WRITTEN INSTRUCTION →
The required output is every line from the beginning of the entries below through the line that includes "DRUM_DOWN = 66.0", copied exactly.

RECORDS PROVIDED →
--- Start ---

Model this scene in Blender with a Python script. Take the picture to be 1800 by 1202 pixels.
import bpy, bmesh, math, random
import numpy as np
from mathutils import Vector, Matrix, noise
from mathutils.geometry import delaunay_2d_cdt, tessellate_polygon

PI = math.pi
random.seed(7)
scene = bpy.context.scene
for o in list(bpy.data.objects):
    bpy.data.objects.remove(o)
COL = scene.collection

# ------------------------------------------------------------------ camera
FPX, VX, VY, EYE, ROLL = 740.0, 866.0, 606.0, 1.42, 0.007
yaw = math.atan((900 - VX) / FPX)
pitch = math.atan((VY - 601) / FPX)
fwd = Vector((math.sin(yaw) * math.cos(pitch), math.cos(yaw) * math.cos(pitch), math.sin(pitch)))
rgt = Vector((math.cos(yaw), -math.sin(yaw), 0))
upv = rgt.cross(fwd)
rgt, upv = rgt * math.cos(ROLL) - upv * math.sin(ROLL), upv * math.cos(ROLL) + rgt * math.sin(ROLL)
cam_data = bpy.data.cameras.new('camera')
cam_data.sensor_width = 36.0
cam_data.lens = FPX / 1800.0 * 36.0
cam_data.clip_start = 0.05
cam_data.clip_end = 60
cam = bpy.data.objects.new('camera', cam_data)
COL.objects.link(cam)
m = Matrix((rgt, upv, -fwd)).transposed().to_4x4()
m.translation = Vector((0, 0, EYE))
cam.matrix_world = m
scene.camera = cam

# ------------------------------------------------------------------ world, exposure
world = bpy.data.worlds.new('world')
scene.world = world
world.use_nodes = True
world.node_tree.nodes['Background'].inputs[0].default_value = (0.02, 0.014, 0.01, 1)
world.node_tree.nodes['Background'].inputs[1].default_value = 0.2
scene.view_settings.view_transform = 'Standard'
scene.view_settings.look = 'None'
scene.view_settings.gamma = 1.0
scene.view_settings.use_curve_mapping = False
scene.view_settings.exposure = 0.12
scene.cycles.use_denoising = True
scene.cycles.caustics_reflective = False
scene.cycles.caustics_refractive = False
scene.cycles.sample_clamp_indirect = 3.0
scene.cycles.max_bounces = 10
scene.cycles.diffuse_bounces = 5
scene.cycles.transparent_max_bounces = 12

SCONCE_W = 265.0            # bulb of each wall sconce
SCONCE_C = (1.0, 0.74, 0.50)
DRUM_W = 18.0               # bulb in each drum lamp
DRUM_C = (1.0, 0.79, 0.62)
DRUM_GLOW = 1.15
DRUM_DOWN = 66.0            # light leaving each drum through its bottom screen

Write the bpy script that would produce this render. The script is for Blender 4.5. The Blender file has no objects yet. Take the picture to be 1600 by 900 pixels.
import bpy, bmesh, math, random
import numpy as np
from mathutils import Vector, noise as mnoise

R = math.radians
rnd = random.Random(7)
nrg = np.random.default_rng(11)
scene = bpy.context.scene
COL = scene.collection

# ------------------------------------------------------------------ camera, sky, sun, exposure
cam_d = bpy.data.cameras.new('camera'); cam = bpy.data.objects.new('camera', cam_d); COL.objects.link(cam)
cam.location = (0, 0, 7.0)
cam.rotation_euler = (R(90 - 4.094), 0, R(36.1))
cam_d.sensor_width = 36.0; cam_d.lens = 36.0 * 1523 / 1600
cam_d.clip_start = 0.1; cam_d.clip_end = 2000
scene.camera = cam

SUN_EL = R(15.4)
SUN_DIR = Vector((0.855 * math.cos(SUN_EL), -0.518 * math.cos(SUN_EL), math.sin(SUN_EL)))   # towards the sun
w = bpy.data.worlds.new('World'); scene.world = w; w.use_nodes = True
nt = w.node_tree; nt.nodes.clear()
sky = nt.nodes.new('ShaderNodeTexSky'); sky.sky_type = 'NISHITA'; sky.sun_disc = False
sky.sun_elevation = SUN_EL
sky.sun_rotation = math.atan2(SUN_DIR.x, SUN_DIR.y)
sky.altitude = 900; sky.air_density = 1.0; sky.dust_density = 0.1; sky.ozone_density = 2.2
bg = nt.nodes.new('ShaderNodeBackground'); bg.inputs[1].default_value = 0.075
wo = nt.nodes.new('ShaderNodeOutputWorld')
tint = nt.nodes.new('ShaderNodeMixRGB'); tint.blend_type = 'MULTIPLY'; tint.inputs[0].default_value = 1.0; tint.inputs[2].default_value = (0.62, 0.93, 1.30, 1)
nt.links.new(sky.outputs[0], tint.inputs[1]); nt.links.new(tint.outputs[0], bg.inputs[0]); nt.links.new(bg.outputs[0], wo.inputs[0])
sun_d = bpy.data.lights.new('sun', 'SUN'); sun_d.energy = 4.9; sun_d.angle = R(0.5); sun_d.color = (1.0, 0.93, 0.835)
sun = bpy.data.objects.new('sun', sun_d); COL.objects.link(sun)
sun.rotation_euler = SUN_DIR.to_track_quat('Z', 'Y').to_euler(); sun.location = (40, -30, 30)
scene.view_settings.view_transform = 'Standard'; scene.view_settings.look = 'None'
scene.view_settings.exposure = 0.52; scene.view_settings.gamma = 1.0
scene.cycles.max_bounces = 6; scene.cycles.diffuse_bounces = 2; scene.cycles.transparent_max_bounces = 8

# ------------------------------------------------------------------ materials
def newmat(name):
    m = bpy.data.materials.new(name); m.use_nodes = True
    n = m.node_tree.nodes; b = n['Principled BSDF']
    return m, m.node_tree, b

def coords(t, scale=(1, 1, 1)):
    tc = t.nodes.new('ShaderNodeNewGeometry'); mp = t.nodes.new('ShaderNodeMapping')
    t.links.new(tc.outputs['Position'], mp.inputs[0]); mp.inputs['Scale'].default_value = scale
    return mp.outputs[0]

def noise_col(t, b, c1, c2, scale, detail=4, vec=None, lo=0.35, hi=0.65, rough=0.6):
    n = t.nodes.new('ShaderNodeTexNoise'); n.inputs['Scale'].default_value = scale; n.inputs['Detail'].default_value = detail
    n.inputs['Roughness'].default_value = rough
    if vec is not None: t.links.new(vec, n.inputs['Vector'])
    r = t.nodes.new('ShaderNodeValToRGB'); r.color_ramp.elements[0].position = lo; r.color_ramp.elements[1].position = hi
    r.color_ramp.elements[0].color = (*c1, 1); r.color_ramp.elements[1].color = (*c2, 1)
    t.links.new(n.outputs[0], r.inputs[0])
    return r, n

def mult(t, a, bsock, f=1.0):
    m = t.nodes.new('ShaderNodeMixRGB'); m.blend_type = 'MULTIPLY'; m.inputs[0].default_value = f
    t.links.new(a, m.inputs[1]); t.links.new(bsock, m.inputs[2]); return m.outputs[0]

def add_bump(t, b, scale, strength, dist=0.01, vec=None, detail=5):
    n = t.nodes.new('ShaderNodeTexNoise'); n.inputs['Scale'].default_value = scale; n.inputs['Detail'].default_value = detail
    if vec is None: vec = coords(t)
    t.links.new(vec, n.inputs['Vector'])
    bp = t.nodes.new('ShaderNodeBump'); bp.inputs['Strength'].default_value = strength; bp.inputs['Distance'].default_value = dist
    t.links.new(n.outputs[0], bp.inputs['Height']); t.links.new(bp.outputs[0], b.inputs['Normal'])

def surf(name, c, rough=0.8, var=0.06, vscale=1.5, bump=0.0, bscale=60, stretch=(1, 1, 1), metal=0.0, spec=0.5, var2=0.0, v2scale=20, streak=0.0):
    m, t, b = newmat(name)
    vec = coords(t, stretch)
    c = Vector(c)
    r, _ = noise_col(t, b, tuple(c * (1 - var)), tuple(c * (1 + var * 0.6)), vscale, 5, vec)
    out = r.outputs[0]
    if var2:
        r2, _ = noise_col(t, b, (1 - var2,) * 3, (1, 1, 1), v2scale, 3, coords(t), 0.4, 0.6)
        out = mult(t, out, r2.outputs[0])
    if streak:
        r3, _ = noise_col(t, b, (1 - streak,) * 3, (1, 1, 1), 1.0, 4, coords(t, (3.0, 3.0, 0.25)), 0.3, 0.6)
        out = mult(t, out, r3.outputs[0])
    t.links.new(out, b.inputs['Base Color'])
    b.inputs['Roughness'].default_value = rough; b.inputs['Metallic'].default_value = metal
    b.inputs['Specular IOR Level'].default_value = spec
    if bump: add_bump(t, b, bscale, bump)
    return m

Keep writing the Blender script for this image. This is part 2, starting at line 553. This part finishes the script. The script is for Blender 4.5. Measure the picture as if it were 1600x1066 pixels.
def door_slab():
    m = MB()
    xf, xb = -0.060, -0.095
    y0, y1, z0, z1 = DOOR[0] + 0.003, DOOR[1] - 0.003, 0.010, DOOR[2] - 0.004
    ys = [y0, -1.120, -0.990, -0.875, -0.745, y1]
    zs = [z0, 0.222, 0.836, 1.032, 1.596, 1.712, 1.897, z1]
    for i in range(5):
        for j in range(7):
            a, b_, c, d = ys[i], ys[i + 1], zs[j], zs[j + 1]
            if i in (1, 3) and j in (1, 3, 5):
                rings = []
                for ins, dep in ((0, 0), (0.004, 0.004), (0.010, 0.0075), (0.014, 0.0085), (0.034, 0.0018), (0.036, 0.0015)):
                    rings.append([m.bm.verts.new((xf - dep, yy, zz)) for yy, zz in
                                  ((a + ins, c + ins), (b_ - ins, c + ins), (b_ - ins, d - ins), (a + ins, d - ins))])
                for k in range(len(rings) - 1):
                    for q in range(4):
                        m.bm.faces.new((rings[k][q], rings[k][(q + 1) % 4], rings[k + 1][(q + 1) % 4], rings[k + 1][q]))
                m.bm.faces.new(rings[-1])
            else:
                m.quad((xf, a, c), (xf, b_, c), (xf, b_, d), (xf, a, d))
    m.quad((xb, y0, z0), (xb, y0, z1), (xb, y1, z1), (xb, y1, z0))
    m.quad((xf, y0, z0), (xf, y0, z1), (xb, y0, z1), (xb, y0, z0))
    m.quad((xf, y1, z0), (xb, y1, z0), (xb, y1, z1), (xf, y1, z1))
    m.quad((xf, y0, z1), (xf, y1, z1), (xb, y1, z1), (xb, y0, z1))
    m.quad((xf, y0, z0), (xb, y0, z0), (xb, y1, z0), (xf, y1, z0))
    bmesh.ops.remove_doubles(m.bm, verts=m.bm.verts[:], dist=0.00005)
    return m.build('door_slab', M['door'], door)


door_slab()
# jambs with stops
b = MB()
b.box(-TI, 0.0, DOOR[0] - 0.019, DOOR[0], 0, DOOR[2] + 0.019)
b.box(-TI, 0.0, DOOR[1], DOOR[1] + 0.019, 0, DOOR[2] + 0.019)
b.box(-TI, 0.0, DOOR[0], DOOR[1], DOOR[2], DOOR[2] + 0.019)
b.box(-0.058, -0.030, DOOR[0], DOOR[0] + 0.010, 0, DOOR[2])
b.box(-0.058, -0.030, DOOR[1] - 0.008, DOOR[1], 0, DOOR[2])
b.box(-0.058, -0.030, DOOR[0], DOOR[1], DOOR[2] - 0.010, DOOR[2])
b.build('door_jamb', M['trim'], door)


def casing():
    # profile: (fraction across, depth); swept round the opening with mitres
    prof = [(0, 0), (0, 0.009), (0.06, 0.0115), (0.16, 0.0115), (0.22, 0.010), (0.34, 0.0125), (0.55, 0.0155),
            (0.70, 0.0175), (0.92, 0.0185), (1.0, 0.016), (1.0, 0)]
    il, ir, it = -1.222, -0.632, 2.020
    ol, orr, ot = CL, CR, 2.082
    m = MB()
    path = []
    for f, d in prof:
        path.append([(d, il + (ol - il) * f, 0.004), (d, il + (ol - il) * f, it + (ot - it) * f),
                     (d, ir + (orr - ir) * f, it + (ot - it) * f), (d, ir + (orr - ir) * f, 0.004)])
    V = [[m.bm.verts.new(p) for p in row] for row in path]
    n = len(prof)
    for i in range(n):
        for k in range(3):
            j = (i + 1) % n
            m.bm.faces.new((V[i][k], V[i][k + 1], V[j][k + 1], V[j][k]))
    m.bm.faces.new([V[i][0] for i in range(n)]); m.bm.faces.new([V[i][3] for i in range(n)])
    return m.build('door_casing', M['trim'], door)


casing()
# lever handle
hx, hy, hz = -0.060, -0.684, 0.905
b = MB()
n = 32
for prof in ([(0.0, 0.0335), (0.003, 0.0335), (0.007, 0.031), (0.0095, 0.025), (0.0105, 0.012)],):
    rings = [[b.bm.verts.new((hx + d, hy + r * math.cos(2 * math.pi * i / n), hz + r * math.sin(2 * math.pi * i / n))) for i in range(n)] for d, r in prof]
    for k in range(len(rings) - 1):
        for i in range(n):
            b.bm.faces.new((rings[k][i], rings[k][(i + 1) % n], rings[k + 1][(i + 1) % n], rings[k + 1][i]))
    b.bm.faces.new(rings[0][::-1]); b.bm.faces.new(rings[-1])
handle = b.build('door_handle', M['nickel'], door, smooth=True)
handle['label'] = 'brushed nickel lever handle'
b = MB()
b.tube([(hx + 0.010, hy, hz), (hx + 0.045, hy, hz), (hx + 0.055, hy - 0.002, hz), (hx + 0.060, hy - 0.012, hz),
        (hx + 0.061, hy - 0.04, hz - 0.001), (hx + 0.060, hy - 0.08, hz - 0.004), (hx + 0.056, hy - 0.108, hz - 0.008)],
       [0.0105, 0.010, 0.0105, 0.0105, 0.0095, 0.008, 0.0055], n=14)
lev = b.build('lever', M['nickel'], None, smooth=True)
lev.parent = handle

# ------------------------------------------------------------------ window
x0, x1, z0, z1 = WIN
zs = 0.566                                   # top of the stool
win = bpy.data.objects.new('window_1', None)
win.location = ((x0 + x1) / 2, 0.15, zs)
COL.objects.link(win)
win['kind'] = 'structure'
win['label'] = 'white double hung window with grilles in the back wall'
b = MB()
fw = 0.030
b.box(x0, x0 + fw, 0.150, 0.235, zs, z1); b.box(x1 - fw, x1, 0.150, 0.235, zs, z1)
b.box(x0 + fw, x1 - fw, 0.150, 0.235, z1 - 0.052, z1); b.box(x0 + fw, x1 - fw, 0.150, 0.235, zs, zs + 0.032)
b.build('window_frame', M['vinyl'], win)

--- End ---

EXERCISE RESULT →
Model this scene in Blender with a Python script. Take the picture to be 1800 by 1202 pixels.
import bpy, bmesh, math, random
import numpy as np
from mathutils import Vector, Matrix, noise
from mathutils.geometry import delaunay_2d_cdt, tessellate_polygon

PI = math.pi
random.seed(7)
scene = bpy.context.scene
for o in list(bpy.data.objects):
    bpy.data.objects.remove(o)
COL = scene.collection

# ------------------------------------------------------------------ camera
FPX, VX, VY, EYE, ROLL = 740.0, 866.0, 606.0, 1.42, 0.007
yaw = math.atan((900 - VX) / FPX)
pitch = math.atan((VY - 601) / FPX)
fwd = Vector((math.sin(yaw) * math.cos(pitch), math.cos(yaw) * math.cos(pitch), math.sin(pitch)))
rgt = Vector((math.cos(yaw), -math.sin(yaw), 0))
upv = rgt.cross(fwd)
rgt, upv = rgt * math.cos(ROLL) - upv * math.sin(ROLL), upv * math.cos(ROLL) + rgt * math.sin(ROLL)
cam_data = bpy.data.cameras.new('camera')
cam_data.sensor_width = 36.0
cam_data.lens = FPX / 1800.0 * 36.0
cam_data.clip_start = 0.05
cam_data.clip_end = 60
cam = bpy.data.objects.new('camera', cam_data)
COL.objects.link(cam)
m = Matrix((rgt, upv, -fwd)).transposed().to_4x4()
m.translation = Vector((0, 0, EYE))
cam.matrix_world = m
scene.camera = cam

# ------------------------------------------------------------------ world, exposure
world = bpy.data.worlds.new('world')
scene.world = world
world.use_nodes = True
world.node_tree.nodes['Background'].inputs[0].default_value = (0.02, 0.014, 0.01, 1)
world.node_tree.nodes['Background'].inputs[1].default_value = 0.2
scene.view_settings.view_transform = 'Standard'
scene.view_settings.look = 'None'
scene.view_settings.gamma = 1.0
scene.view_settings.use_curve_mapping = False
scene.view_settings.exposure = 0.12
scene.cycles.use_denoising = True
scene.cycles.caustics_reflective = False
scene.cycles.caustics_refractive = False
scene.cycles.sample_clamp_indirect = 3.0
scene.cycles.max_bounces = 10
scene.cycles.diffuse_bounces = 5
scene.cycles.transparent_max_bounces = 12

SCONCE_W = 265.0            # bulb of each wall sconce
SCONCE_C = (1.0, 0.74, 0.50)
DRUM_W = 18.0               # bulb in each drum lamp
DRUM_C = (1.0, 0.79, 0.62)
DRUM_GLOW = 1.15
DRUM_DOWN = 66.0            # light leaving each drum through its bottom screen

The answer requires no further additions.